**STATED PROBLEM**
From the listing that follows, extract every line and set it down unaltered.

**INFORMATION SHOWN**
------------------------------------------------

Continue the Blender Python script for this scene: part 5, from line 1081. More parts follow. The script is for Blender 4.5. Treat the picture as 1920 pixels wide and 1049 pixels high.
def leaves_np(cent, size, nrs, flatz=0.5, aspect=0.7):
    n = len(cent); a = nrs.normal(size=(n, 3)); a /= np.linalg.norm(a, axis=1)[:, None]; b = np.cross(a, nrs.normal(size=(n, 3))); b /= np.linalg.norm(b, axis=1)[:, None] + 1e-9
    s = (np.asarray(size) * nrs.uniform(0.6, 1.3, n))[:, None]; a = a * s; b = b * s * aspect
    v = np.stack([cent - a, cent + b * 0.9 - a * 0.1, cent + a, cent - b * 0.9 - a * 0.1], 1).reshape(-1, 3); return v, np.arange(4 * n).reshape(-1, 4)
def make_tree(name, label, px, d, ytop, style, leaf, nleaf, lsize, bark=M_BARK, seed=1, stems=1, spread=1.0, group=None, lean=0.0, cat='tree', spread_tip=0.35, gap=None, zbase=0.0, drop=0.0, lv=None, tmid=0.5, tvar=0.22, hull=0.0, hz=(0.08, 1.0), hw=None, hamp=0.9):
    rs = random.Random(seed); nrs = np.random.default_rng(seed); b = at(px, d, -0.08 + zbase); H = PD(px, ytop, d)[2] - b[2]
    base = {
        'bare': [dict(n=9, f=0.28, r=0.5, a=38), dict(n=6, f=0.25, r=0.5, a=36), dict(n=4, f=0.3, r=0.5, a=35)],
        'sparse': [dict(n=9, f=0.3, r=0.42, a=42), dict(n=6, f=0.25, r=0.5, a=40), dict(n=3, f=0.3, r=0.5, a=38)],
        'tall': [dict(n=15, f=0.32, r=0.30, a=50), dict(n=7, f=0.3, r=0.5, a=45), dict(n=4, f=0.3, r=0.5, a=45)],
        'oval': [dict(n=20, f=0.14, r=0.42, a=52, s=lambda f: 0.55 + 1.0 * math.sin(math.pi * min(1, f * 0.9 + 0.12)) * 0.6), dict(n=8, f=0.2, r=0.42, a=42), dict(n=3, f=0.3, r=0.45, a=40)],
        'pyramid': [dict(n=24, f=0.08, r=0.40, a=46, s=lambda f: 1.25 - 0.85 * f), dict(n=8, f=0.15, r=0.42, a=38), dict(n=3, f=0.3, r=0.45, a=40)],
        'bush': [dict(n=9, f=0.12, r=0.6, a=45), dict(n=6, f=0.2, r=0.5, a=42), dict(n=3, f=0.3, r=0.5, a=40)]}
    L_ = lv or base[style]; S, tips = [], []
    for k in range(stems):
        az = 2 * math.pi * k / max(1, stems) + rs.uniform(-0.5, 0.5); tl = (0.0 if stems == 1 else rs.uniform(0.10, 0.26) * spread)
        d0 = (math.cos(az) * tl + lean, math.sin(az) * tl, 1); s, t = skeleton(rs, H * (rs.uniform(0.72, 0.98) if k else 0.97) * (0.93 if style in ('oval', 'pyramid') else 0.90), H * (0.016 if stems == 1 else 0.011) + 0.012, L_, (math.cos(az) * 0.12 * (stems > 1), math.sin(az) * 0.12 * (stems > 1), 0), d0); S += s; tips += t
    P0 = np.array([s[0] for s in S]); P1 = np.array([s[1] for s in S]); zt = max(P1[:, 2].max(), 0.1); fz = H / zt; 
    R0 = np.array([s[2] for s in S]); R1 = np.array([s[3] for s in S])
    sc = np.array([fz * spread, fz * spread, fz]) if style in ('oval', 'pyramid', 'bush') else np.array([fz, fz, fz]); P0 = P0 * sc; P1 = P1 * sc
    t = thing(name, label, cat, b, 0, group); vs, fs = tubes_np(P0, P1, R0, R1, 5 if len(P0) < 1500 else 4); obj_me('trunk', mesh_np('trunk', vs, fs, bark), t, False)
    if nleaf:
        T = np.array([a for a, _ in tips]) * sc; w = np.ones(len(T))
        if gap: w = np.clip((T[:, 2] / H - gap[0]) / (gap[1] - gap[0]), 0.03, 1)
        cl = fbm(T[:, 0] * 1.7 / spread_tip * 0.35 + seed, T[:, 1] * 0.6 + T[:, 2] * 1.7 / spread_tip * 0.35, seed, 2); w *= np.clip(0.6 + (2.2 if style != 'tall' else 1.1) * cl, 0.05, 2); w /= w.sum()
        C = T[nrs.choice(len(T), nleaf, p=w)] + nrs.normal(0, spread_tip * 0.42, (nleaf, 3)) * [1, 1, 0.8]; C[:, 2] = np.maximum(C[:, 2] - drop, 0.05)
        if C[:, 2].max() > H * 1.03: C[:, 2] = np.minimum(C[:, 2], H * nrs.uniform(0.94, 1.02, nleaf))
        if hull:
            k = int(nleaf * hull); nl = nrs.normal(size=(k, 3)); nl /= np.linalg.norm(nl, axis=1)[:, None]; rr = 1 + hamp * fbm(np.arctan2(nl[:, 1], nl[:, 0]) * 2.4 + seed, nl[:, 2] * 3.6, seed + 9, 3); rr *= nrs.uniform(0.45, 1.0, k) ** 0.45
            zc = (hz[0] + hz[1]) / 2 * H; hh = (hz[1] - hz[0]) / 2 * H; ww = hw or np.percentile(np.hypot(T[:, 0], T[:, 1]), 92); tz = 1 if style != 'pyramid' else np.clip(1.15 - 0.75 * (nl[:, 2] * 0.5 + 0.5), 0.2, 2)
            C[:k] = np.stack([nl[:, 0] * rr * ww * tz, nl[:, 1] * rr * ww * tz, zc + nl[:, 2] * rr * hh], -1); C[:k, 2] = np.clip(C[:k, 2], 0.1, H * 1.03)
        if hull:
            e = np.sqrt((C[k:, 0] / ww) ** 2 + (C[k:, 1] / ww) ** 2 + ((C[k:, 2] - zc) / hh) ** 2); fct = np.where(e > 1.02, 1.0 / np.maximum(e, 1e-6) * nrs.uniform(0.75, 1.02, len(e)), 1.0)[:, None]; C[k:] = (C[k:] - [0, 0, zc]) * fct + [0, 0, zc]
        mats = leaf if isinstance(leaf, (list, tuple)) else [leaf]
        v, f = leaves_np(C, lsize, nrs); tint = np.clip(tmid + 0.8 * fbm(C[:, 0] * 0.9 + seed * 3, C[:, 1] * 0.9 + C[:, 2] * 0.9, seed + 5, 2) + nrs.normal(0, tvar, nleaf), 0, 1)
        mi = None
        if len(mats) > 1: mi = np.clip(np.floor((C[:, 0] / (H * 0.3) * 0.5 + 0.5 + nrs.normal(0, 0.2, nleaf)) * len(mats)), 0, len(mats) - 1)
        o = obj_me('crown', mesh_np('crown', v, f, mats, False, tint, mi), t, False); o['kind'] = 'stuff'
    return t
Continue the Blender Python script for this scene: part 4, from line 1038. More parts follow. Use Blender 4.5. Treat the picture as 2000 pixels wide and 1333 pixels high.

------------------------------------------------

**FULL ANSWER**
Continue the Blender Python script for this scene: part 5, from line 1081. More parts follow. The script is for Blender 4.5. Treat the picture as 1920 pixels wide and 1049 pixels high.
def leaves_np(cent, size, nrs, flatz=0.5, aspect=0.7):
    n = len(cent); a = nrs.normal(size=(n, 3)); a /= np.linalg.norm(a, axis=1)[:, None]; b = np.cross(a, nrs.normal(size=(n, 3))); b /= np.linalg.norm(b, axis=1)[:, None] + 1e-9
    s = (np.asarray(size) * nrs.uniform(0.6, 1.3, n))[:, None]; a = a * s; b = b * s * aspect
    v = np.stack([cent - a, cent + b * 0.9 - a * 0.1, cent + a, cent - b * 0.9 - a * 0.1], 1).reshape(-1, 3); return v, np.arange(4 * n).reshape(-1, 4)
def make_tree(name, label, px, d, ytop, style, leaf, nleaf, lsize, bark=M_BARK, seed=1, stems=1, spread=1.0, group=None, lean=0.0, cat='tree', spread_tip=0.35, gap=None, zbase=0.0, drop=0.0, lv=None, tmid=0.5, tvar=0.22, hull=0.0, hz=(0.08, 1.0), hw=None, hamp=0.9):
    rs = random.Random(seed); nrs = np.random.default_rng(seed); b = at(px, d, -0.08 + zbase); H = PD(px, ytop, d)[2] - b[2]
    base = {
        'bare': [dict(n=9, f=0.28, r=0.5, a=38), dict(n=6, f=0.25, r=0.5, a=36), dict(n=4, f=0.3, r=0.5, a=35)],
        'sparse': [dict(n=9, f=0.3, r=0.42, a=42), dict(n=6, f=0.25, r=0.5, a=40), dict(n=3, f=0.3, r=0.5, a=38)],
        'tall': [dict(n=15, f=0.32, r=0.30, a=50), dict(n=7, f=0.3, r=0.5, a=45), dict(n=4, f=0.3, r=0.5, a=45)],
        'oval': [dict(n=20, f=0.14, r=0.42, a=52, s=lambda f: 0.55 + 1.0 * math.sin(math.pi * min(1, f * 0.9 + 0.12)) * 0.6), dict(n=8, f=0.2, r=0.42, a=42), dict(n=3, f=0.3, r=0.45, a=40)],
        'pyramid': [dict(n=24, f=0.08, r=0.40, a=46, s=lambda f: 1.25 - 0.85 * f), dict(n=8, f=0.15, r=0.42, a=38), dict(n=3, f=0.3, r=0.45, a=40)],
        'bush': [dict(n=9, f=0.12, r=0.6, a=45), dict(n=6, f=0.2, r=0.5, a=42), dict(n=3, f=0.3, r=0.5, a=40)]}
    L_ = lv or base[style]; S, tips = [], []
    for k in range(stems):
        az = 2 * math.pi * k / max(1, stems) + rs.uniform(-0.5, 0.5); tl = (0.0 if stems == 1 else rs.uniform(0.10, 0.26) * spread)
        d0 = (math.cos(az) * tl + lean, math.sin(az) * tl, 1); s, t = skeleton(rs, H * (rs.uniform(0.72, 0.98) if k else 0.97) * (0.93 if style in ('oval', 'pyramid') else 0.90), H * (0.016 if stems == 1 else 0.011) + 0.012, L_, (math.cos(az) * 0.12 * (stems > 1), math.sin(az) * 0.12 * (stems > 1), 0), d0); S += s; tips += t
    P0 = np.array([s[0] for s in S]); P1 = np.array([s[1] for s in S]); zt = max(P1[:, 2].max(), 0.1); fz = H / zt; 
    R0 = np.array([s[2] for s in S]); R1 = np.array([s[3] for s in S])
    sc = np.array([fz * spread, fz * spread, fz]) if style in ('oval', 'pyramid', 'bush') else np.array([fz, fz, fz]); P0 = P0 * sc; P1 = P1 * sc
    t = thing(name, label, cat, b, 0, group); vs, fs = tubes_np(P0, P1, R0, R1, 5 if len(P0) < 1500 else 4); obj_me('trunk', mesh_np('trunk', vs, fs, bark), t, False)
    if nleaf:
        T = np.array([a for a, _ in tips]) * sc; w = np.ones(len(T))
        if gap: w = np.clip((T[:, 2] / H - gap[0]) / (gap[1] - gap[0]), 0.03, 1)
        cl = fbm(T[:, 0] * 1.7 / spread_tip * 0.35 + seed, T[:, 1] * 0.6 + T[:, 2] * 1.7 / spread_tip * 0.35, seed, 2); w *= np.clip(0.6 + (2.2 if style != 'tall' else 1.1) * cl, 0.05, 2); w /= w.sum()
        C = T[nrs.choice(len(T), nleaf, p=w)] + nrs.normal(0, spread_tip * 0.42, (nleaf, 3)) * [1, 1, 0.8]; C[:, 2] = np.maximum(C[:, 2] - drop, 0.05)
        if C[:, 2].max() > H * 1.03: C[:, 2] = np.minimum(C[:, 2], H * nrs.uniform(0.94, 1.02, nleaf))
        if hull:
            k = int(nleaf * hull); nl = nrs.normal(size=(k, 3)); nl /= np.linalg.norm(nl, axis=1)[:, None]; rr = 1 + hamp * fbm(np.arctan2(nl[:, 1], nl[:, 0]) * 2.4 + seed, nl[:, 2] * 3.6, seed + 9, 3); rr *= nrs.uniform(0.45, 1.0, k) ** 0.45
            zc = (hz[0] + hz[1]) / 2 * H; hh = (hz[1] - hz[0]) / 2 * H; ww = hw or np.percentile(np.hypot(T[:, 0], T[:, 1]), 92); tz = 1 if style != 'pyramid' else np.clip(1.15 - 0.75 * (nl[:, 2] * 0.5 + 0.5), 0.2, 2)
            C[:k] = np.stack([nl[:, 0] * rr * ww * tz, nl[:, 1] * rr * ww * tz, zc + nl[:, 2] * rr * hh], -1); C[:k, 2] = np.clip(C[:k, 2], 0.1, H * 1.03)
        if hull:
            e = np.sqrt((C[k:, 0] / ww) ** 2 + (C[k:, 1] / ww) ** 2 + ((C[k:, 2] - zc) / hh) ** 2); fct = np.where(e > 1.02, 1.0 / np.maximum(e, 1e-6) * nrs.uniform(0.75, 1.02, len(e)), 1.0)[:, None]; C[k:] = (C[k:] - [0, 0, zc]) * fct + [0, 0, zc]
        mats = leaf if isinstance(leaf, (list, tuple)) else [leaf]
        v, f = leaves_np(C, lsize, nrs); tint = np.clip(tmid + 0.8 * fbm(C[:, 0] * 0.9 + seed * 3, C[:, 1] * 0.9 + C[:, 2] * 0.9, seed + 5, 2) + nrs.normal(0, tvar, nleaf), 0, 1)
        mi = None
        if len(mats) > 1: mi = np.clip(np.floor((C[:, 0] / (H * 0.3) * 0.5 + 0.5 + nrs.normal(0, 0.2, nleaf)) * len(mats)), 0, len(mats) - 1)
        o = obj_me('crown', mesh_np('crown', v, f, mats, False, tint, mi), t, False); o['kind'] = 'stuff'
    return t
Continue the Blender Python script for this scene: part 4, from line 1038. More parts follow. Use Blender 4.5. Treat the picture as 2000 pixels wide and 1333 pixels high.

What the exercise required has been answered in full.